[Start SUPPLIED MATERIAL]

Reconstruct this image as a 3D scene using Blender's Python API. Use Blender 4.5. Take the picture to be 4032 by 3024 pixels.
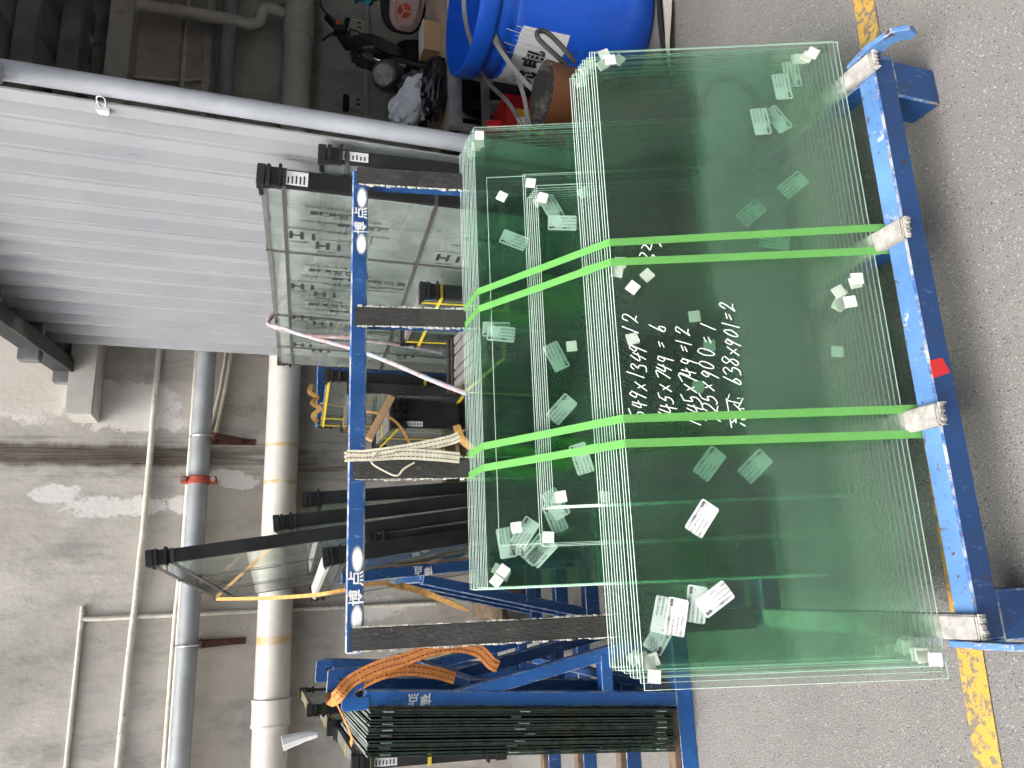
import bpy, math, random
from mathutils import Vector as V, Matrix
random.seed(7)
for o in list(bpy.data.objects): bpy.data.objects.remove(o)
S = bpy.context.scene
COL = S.collection
R = math.radians

# ------------------------------------------------------------------ camera
# portrait phone shot stored sideways: world up points to the left of the picture
cam_d = bpy.data.cameras.new('camera'); cam = bpy.data.objects.new('camera', cam_d); COL.objects.link(cam)
cam_d.sensor_fit = 'HORIZONTAL'; cam_d.sensor_width = 36.0; cam_d.lens = 26.563
cam_d.clip_start = .05; cam_d.clip_end = 300
_right = V((.96613, -.25345, .04858)); _down = V((-.03958, -.33154, -.94261)); _fwd = V((.25501, .90876, -.33034))
m3 = Matrix((_down, _right, -_fwd)).transposed()
cam.matrix_world = Matrix.Translation((0, 0, 1.416)) @ m3.to_4x4()
S.camera = cam

# ------------------------------------------------------------------ sky, sun, exposure
SUN_EL, SUN_AZ = 60.0, 250.0          # azimuth of the sun measured clockwise from +y
w = bpy.data.worlds.new('World'); S.world = w; w.use_nodes = True
nt = w.node_tree; bg = nt.nodes['Background']
sky = nt.nodes.new('ShaderNodeTexSky'); sky.sky_type = 'NISHITA'; sky.sun_disc = False
sky.sun_elevation = R(SUN_EL); sky.sun_rotation = R(SUN_AZ); sky.air_density = 1.0; sky.dust_density = 6.0; sky.ozone_density = .6
hs = nt.nodes.new('ShaderNodeHueSaturation'); hs.inputs['Saturation'].default_value = .42      # thin overcast: a pale, almost neutral sky
nt.links.new(sky.outputs[0], hs.inputs['Color']); nt.links.new(hs.outputs[0], bg.inputs[0]); bg.inputs[1].default_value = .15
sl = bpy.data.lights.new('sun', 'SUN'); sl.energy = 1.5; sl.angle = R(40); sl.color = (1, .96, .9)
so = bpy.data.objects.new('sun', sl); COL.objects.link(so)
sd = V((math.sin(R(SUN_AZ)) * math.cos(R(SUN_EL)), math.cos(R(SUN_AZ)) * math.cos(R(SUN_EL)), math.sin(R(SUN_EL))))
so.rotation_euler = (-sd).to_track_quat('-Z', 'Y').to_euler(); so.location = sd * 20
vs = S.view_settings; vs.view_transform = 'Standard'; vs.look = 'None'; vs.exposure = .98; vs.gamma = 1; vs.use_curve_mapping = False
cy = S.cycles
cy.max_bounces = 6; cy.diffuse_bounces = 2; cy.glossy_bounces = 3; cy.transmission_bounces = 2; cy.transparent_max_bounces = 96
cy.use_adaptive_sampling = True; cy.adaptive_threshold = .07; cy.adaptive_min_samples = 8; cy.caustics_reflective = False; cy.caustics_refractive = False
cy.use_denoising = True; cy.sample_clamp_indirect = 6

# ------------------------------------------------------------------ node helpers
class N:
    def __init__(s, name):
        s.m = bpy.data.materials.new(name); s.m.use_nodes = True; s.t = s.m.node_tree
        s.b = s.t.nodes['Principled BSDF']; s.o = s.t.nodes['Material Output']
        s.co = s.t.nodes.new('ShaderNodeTexCoord').outputs['Object']
    def n(s, ty, **kw):
        x = s.t.nodes.new(ty)
        for k, v in kw.items(): setattr(x, k, v)
        return x
    def set(s, sock, v):
        if hasattr(v, 'is_output') or isinstance(v, bpy.types.NodeSocket): s.t.links.new(v, sock)
        else:
            if isinstance(v, (tuple, list)) and len(v) == 3 and sock.type == 'RGBA': v = (*v, 1)
            sock.default_value = v
    def map(s, scale=(1, 1, 1), loc=(0, 0, 0)):
        x = s.n('ShaderNodeMapping'); s.set(x.inputs[0], s.co); x.inputs['Scale'].default_value = scale; x.inputs['Location'].default_value = loc
        return x.outputs[0]
    def noise(s, scale, detail=3, rough=.6, vec=None, dist=0):
        x = s.n('ShaderNodeTexNoise'); s.set(x.inputs['Vector'], vec or s.co)
        x.inputs['Scale'].default_value = scale; x.inputs['Detail'].default_value = detail; x.inputs['Roughness'].default_value = rough; x.inputs['Distortion'].default_value = dist
        return x.outputs['Fac']
    def vor(s, scale, vec=None, out='Distance', feat='F1'):
        x = s.n('ShaderNodeTexVoronoi'); x.feature = feat; s.set(x.inputs['Vector'], vec or s.co); x.inputs['Scale'].default_value = scale
        return x.outputs[out]
    def mr(s, v, a, b, c=0., d=1., smooth=True):
        x = s.n('ShaderNodeMapRange'); x.interpolation_type = 'SMOOTHSTEP' if smooth else 'LINEAR'
        s.set(x.inputs[0], v)
        for i, q in enumerate((a, b, c, d)): x.inputs[1 + i].default_value = q
        return x.outputs[0]
    def ma(s, op, a, b=0.):
        x = s.n('ShaderNodeMath', operation=op); s.set(x.inputs[0], a); s.set(x.inputs[1], b); return x.outputs[0]
    def mix(s, f, a, b, mode='MIX'):
        x = s.n('ShaderNodeMix', data_type='RGBA', blend_type=mode)
        s.set(x.inputs[0], f); s.set(x.inputs[6], a); s.set(x.inputs[7], b); return x.outputs[2]
    def xyz(s):
        x = s.n('ShaderNodeSeparateXYZ'); s.set(x.inputs[0], s.co); return x.outputs
    def bump(s, h, strength=.3, dist=.01):
        x = s.n('ShaderNodeBump'); x.inputs['Strength'].default_value = strength; x.inputs['Distance'].default_value = dist
        s.set(x.inputs['Height'], h); s.set(s.b.inputs['Normal'], x.outputs[0])
    def fin(s, col, rough=.6, metal=0., spec=.5):
        s.set(s.b.inputs['Base Color'], col); s.set(s.b.inputs['Roughness'], rough); s.set(s.b.inputs['Metallic'], metal)
        s.b.inputs['Specular IOR Level'].default_value = spec
        return s.m

def plain(name, col, rough=.6, metal=0., var=.18, sc=14., bump=.0, bsc=80., spec=.5, dirt=None, dsc=9., dlo=.58, dhi=.72):
    k = N(name)
    f = k.noise(sc, 4); lo = tuple(c * (1 - var) for c in col); hi = tuple(min(1, c * (1 + var)) for c in col)
    c = k.mix(k.mr(f, .3, .7), lo, hi)
    if dirt: c = k.mix(k.mr(k.noise(dsc, 6, .7), dlo, dhi), c, dirt)
    if bump: k.bump(k.noise(bsc, 4), bump, .004)
    return k.fin(c, k.mr(f, .2, .8, max(.02, rough - .1), min(1, rough + .1)), metal, spec)

def steel_paint(name, col, worn=.66, chip=.70):
    k = N(name)
    f = k.noise(7, 5, .65); g = k.noise(38, 5, .7); h = k.noise(90, 3, .7, k.map((1, 1, .25)))
    c = k.mix(k.mr(f, .3, .75), tuple(x * .8 for x in col), tuple(min(1, x * 1.18) for x in col))
    c = k.mix(k.ma('MULTIPLY', k.mr(h, .6, .72), .35), c, (.32, .42, .55))
    c = k.mix(k.mr(g, worn, worn + .05), c, (.10, .045, .022))
    c = k.mix(k.mr(k.noise(21, 6, .75, k.map((1, 1, 1), (3, 1, 7))), chip, chip + .02), c, (.45, .46, .46))
    k.bump(g, .25, .003)
    return k.fin(c, k.mr(f, .3, .7, .33, .55))

def glass(name, tint, edge=False, refl=1.0, haze=.0):
    k = N(name); t = k.t
    lw = k.n('ShaderNodeLayerWeight'); lw.inputs[0].default_value = .5
    p = k.ma('POWER', lw.outputs['Facing'], 5.0)
    fr = k.ma('MULTIPLY', k.ma('ADD', k.ma('MULTIPLY', p, .92), .080), refl)
    tr = k.n('ShaderNodeBsdfTransparent'); k.set(tr.inputs[0], tint)
    gl = k.n('ShaderNodeBsdfGlossy'); gl.inputs['Color'].default_value = (.96, 1, .98, 1); gl.inputs['Roughness'].default_value = .035
    mx = k.n('ShaderNodeMixShader'); k.set(mx.inputs[0], fr); t.links.new(tr.outputs[0], mx.inputs[1]); t.links.new(gl.outputs[0], mx.inputs[2])
    last = mx
    if haze:
        df = k.n('ShaderNodeBsdfDiffuse'); k.set(df.inputs[0], (.62, .69, .66))
        m2 = k.n('ShaderNodeMixShader'); k.set(m2.inputs[0], -haze if haze < 0 else k.ma('MULTIPLY', k.mr(k.noise(5, 3, .7), .25, .7, .35, 1), haze))
        t.links.new(mx.outputs[0], m2.inputs[1]); t.links.new(df.outputs[0], m2.inputs[2]); last = m2
    t.links.new(last.outputs[0], k.o.inputs[0]); t.nodes.remove(k.b)
    return k.m

M = {}
def asphalt():
    k = N('asphalt')
    a = k.noise(1.3, 5, .6); b = k.noise(230, 4, .7); c = k.noise(620, 2, .6); v = k.vor(300); v2 = k.vor(330, out='Color')
    base = k.mix(k.mr(a, .3, .7), (.205, .199, .190), (.292, .284, .271))
    base = k.mix(k.mr(b, .38, .62), tuple(x * .72 for x in (.25, .24, .225)), base)
    sx = k.n('ShaderNodeSeparateColor'); k.set(sx.inputs[0], v2)
    base = k.mix(k.mr(sx.outputs[0], .955, .985), base, (.36, .352, .335))
    base = k.mix(k.mr(sx.outputs[1], .965, .985), base, (.09, .087, .083))
    base = k.mix(k.mr(k.noise(3.1, 6, .75), .62, .74), base, (.14, .132, .12))
    base = k.mix(k.ma('MULTIPLY', k.mr(c, .6, .8), .35), base, (.45, .44, .42))
    k.bump(k.ma('ADD', k.ma('MULTIPLY', v, .7), b), .6, .005)
    return k.fin(base, .88, 0, .3)
M['asphalt'] = asphalt()
def road_yellow():
    k = N('road_yellow')
    f = k.noise(55, 6, .75); g = k.noise(9, 4, .7)
    mask = k.mr(k.ma('ADD', f, k.ma('MULTIPLY', g, .55)), .77, .86)
    c = k.mix(mask, (.64, .38, .06), (.20, .18, .15)); c = k.mix(k.mr(k.noise(240, 3), .35, .65), c, k.mix(.35, c, (.16, .13, .08)))
    k.bump(f, .6, .005)
    return k.fin(c, .8, 0, .3)
M['yellow_line'] = road_yellow()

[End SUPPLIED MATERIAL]

PROBLEM TO WORK ON: From the first line above through the line containing "R = math.radians", copy everything exactly, without the pictures.

WRITTEN RESPONSE:
Reconstruct this image as a 3D scene using Blender's Python API. Use Blender 4.5. Take the picture to be 4032 by 3024 pixels.
import bpy, math, random
from mathutils import Vector as V, Matrix
random.seed(7)
for o in list(bpy.data.objects): bpy.data.objects.remove(o)
S = bpy.context.scene
COL = S.collection
R = math.radians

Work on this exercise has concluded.